By Maki Shiraki and Norihiko Shirouzu
TOKYO, Feb 20 (Reuters) - When Koji Sato was named Toyota CEO in 2023, he appeared to be the man for the moment: a veteran engineer who could give the world’s best-selling automaker a badly needed boost in electric vehicles. But after just three years in the top job, he is being replaced by Chief Financial Officer Kenta Kon, a close ally and former secretary of Chairman Akio Toyoda.
The management change, announced this month, will see Sato become Toyota's 7203.T vice chairman and chief industry officer from April. He delivered record sales and profit and, according to two people familiar with the matter, is regarded by suppliers and investors as a sharp and talented leader. Yet he will have had one of the shortest tenures on record for a Toyota boss.

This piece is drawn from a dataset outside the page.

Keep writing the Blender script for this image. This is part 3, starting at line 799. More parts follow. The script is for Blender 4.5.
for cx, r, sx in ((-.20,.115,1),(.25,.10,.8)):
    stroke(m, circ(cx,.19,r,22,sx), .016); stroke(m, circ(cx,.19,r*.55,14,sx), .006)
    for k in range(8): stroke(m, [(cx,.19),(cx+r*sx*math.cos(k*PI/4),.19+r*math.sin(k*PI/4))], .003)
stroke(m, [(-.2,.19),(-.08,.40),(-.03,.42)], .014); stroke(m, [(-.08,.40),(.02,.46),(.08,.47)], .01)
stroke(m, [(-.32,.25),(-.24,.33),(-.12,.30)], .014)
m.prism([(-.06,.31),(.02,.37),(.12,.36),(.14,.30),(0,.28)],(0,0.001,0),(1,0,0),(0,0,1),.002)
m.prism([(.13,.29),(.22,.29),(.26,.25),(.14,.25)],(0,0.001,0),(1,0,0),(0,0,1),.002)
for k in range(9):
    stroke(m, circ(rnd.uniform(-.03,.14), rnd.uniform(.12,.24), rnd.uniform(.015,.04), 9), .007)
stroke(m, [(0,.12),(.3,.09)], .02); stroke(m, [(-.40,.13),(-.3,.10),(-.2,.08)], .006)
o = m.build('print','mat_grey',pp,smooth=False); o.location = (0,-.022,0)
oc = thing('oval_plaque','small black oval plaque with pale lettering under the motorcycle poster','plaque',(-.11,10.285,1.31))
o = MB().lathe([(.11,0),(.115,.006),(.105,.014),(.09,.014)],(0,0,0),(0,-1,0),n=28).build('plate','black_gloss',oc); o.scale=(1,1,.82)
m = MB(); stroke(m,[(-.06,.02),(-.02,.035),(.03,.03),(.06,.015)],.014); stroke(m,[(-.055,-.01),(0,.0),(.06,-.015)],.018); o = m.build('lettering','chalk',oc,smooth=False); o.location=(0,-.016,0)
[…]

In recent months he was absent from some high-profile events that Toyoda attended, leading to speculation among executives about his future, according to three people. Two of the sources said there was no evidence of any falling-out between the men. The people declined to be identified because of the sensitivity of the issue.
Instead, the shake-up reflected Toyoda's thinking that his hand-picked successor was no longer the best fit for the job given mounting cost pressures, three people said. The grandson of Toyota's founder, Toyoda was CEO for almost 14 years prior to Sato.
This account contrasts with the explanation given by Sato at a press conference announcing the change and includes previously unreported details. In an on-stage interview with Toyota's own media outlet, Sato said Toyoda was not involved in the decision.
"Toyota keeps emphasising, over and over, that Akio Toyoda wasn’t involved in the personnel decision," said Seiji Sugiura, a senior analyst at Tokai Tokyo Intelligence Laboratory. "Mr. Sato also says the same thing very carefully – which means he probably was involved."
In a statement to Reuters, Toyota said that Toyoda was not a member of the group that determined executive appointments and not involved in the decision-making. That group had been discussing succession since last year and talks became more concrete when Sato's appointment as chairman of Japan's auto lobby was finalised in late 2025, it said.
After discussing with the group, Sato decided to step down and the proposal was then submitted to the board, Toyota said. Sato contributed to strengthening Toyota's finances and would be taking on multiple roles to address industry-wide challenges, it said.
TOYOTA FOCUSED ON BREAK-EVEN POINT
The leadership change came as the Japanese automaker was increasingly focused on tackling higher costs, partially due to U.S. tariffs, the three people said. Meanwhile, it needed to invest heavily in technology, two of them said. Although EVs were seen as a less immediate threat given cooling demand, Toyota executives were concerned that it was falling behind global rivals in software development, one of them said.
Kon, the incoming CEO, served as Toyoda's secretary for eight years and is known as the architect of a planned buyout of forklift maker Toyota Industries 6201.T. That deal, which would tighten the Toyoda family's grip on a key supplier, has drawn opposition from minority investors who say it lacks transparency and is significantly underpriced.
While automakers have been hit with billions of dollars in added expenses since Trump's tariffs took effect in April, Toyota has an additional burden, having pledged to take on higher costs faced by its suppliers. In recent years the automaker has focused more on its "break-even" point – the number of cars it needs to sell to cover its cost. Toyota sees lowering the break-even as an important gauge of management's ability, one person said.
"Over the past year or so, they’ve been talking a lot about needing to lower the break‑even point," said Sugiura, adding that could spell more cost-cutting under Kon.
Toyota doesn't make the break-even point public. It has a legendary reputation for squeezing costs through its philosophy of "kaizen", or continuous improvement, that identifies seven types of waste, including overproduction and defects.
In its statement, Toyota referred to comments by Kon at the same press conference, where he said Toyota must be "vigilant" to withstand even the most challenging external conditions. As CFO, Kon had been at the forefront of efforts to improve earnings, it said.
Kon is also CFO of Toyota's technology subsidiary, Woven by Toyota, where Toyoda's son, Daisuke, is a senior vice president.
Toyota said it expected to spend 360 billion yen ($2.3 billion) in the current financial year to help suppliers. It did not see the outlay as just a cost, it said, but an investment in improving competitiveness.
Toyota this month raised its full-year profit outlook by 12%, helped in part by cost-cutting. It has fared better than other automakers, thanks to its contrarian bet on gasoline-electric hybrids that now looks prescient.